The first one could be viewed as not overtly political, except both players have a lot of power over our political speech. Tech billionaires—and TIME Persons of the Year—Mark Zuckerberg and Elon Musk are poised to enter a cage match amid their companies’ fight for social media dominance. It’s a contest that, frankly, no one wins. It’s an absolutely bananas moment in tech-bro culture that could see two of the most socially awkward people running our lives in the background clash in a way no one asked for. Meta and Twitter are their purview, and yet these billionaires are going to test if their fortunes can summon physical might, while Silicon Valley and the world gawks.

Independently, Sen. Markwayne Mullin says he will put his Oklahoma Republican fierceness on the line against Teamster chief Sean O’Brien. Mullin, a former CEO who is heralded as an undefeated Mixed-Martial-Arts champ through all three contests he’s joined, has been a braggart on social media about it after the union boss called him a fraud in a tweet. Oklahoma is just an off-center place that this wildcat rogueness could be rewarded.

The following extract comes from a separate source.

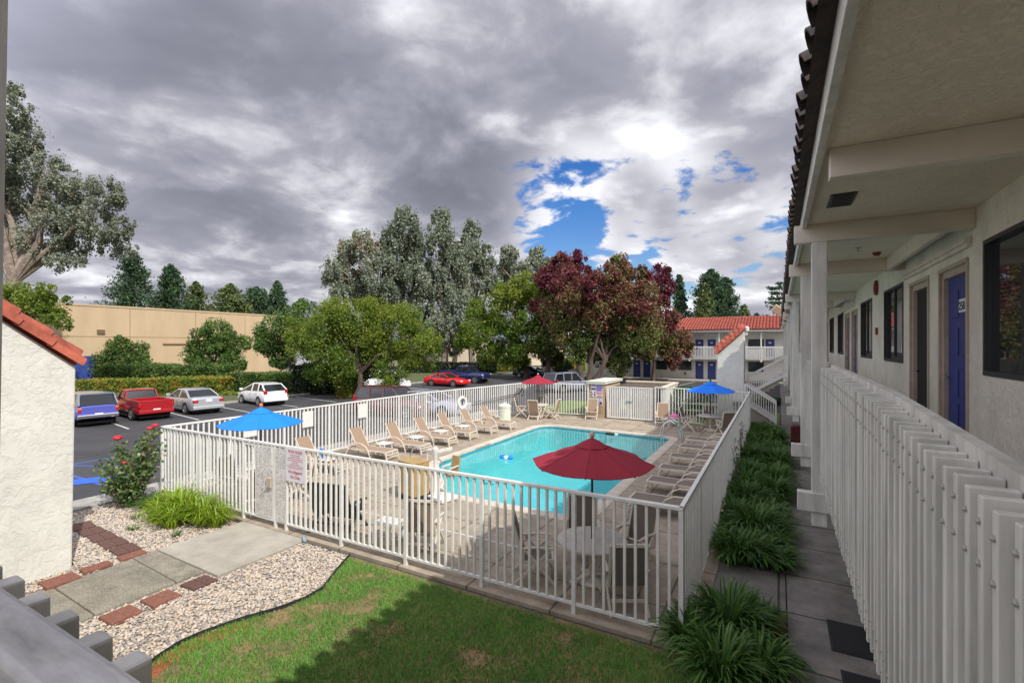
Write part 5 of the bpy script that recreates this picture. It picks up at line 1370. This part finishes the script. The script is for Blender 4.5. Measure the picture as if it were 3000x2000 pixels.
suv = dict(L=4.6,W=1.80,top=[(-2.3,1.05),(-1.8,1.08),(.6,1.05),(1.5,1.0),(2.3,.82)],green=[(-2.25,1.08),(-1.95,1.68),(.35,1.70),(1.05,1.03)],pillars=[(-1.15,.0),(-.2,.0)],axles=(-1.35,1.42),doors=(-1.05,-.15,.85),tail_z=1.05,tail=(.16,.30),plate_z=.85,wr=.35,rw=.80)
ZL = -.06
FR = R(174)  # noses towards the kerb on the left
car('pickup_truck','violet blue pickup with grey camper shell, partly behind the stucco wing wall','truck',(-32.75,11.5,ZL),FR,shell,M['p_blue'])
car('pickup_truck','dark red pickup truck with open bed, parked beside the violet blue one','truck',(-32.5,14.0,ZL),FR,pick,M['p_red'])
car('sedan','silver sedan parked between the dark red pickup and the white hatchback','car',(-32.4,16.75,ZL),FR,sedan,M['p_silver'])
car('hatchback','white small hatchback near the clipped hedge','car',(-32.1,21.3,ZL),FR-R(3),hatch,M['p_white'])
def uv(u,v,z=ZL):
    d = (CAMH-z)*FPX/(v-792); return bearing(u,d)
def carat(name,label,cat,u,v,rz,spec,pm): x,y = uv(u,v); return car(name,label,cat,(x,y,ZL),rz,spec,pm)
carat('coupe','bright red low coupe in front of the navy pickup','car',1027,886,R(2),coupe,M['p_bright'])
carat('pickup_truck','navy blue full size pickup truck behind the red coupe','truck',1068,878,R(2),bigp,M['p_navy'])
carat('suv','dark maroon wagon behind the pool fence under the green tree','car',905,954,R(8),suv,M['p_maroon'])
carat('sedan','dark blue grey sedan roof just above the fence beside the maroon wagon','car',985,952,R(8),sedan,M['p_lilac'])
carat('suv','white van mostly hidden behind the green tree trunk','car',800,893,R(0),dict(suv,L=5.2),M['p_white'])
carat('suv','white delivery wagon behind the green tree, right of its trunk','car',885,893,R(5),suv,M['p_white'])
carat('sedan','dark navy sedan behind the twisted tree trunk, left of the white lorry','car',1222,866,R(0),sedan,M['p_dark'])
carat('sedan','dark green convertible low behind the far red umbrella','car',1312,874,R(-25),dict(coupe),M['p_dark'])
carat('suv','pale grey blue wagon behind the fence, left of the pump house','car',1303,899,R(66),dict(suv,L=4.1),mat('slate_paint',(.20,.21,.26),.3,coat=.7))
carat('hatchback','pale blue car half hidden behind the far right fence','car',1640,930,R(100),hatch,M['p_lilac'])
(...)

In the third arena, two seemingly like-minded Republican lawmakers, both of whom have an unrelenting fetishization of firearms, have seen their relationship devolve only into an ugly war of words, at least for now. Reps. Marjorie Taylor Greene and Lauren Boebert have tried to downplay the fact that they were calling each other slurs from the House floor, Fox News studios, and in corridors. It culminated in a clash that no writers’ room in Hollywood would have dared to suggest. For all of their problems, Speakers Paul Ryan and Nancy Pelosi never used “little bitch” to describe each other in public. Greene and Boebert? Their competition to be the Most MAGA Member seems to have brought us here.

Each of three cases is resplendent in its own quirks. If players on the public stage can’t win an argument based on facts, logic and the bare minimum of emotional manipulation, none of them should be reaching for mouthguards as the next step. And keep in mind, the biggest loser in each is the same group: Americans who just want their institutions to chug along without drama, with competence, and, above all, demonstrating civility.

Donna, who moved to The Washington Post and is retiring at the end of this week, was right about the dangers of confusing battleground coverage with battlefields. At least at the time. Sadly, her warning against analogies with real violence is less operable today than almost two decades ago. Decency is not the norm. The glorification of violence is workable. The sideshow of politics has won.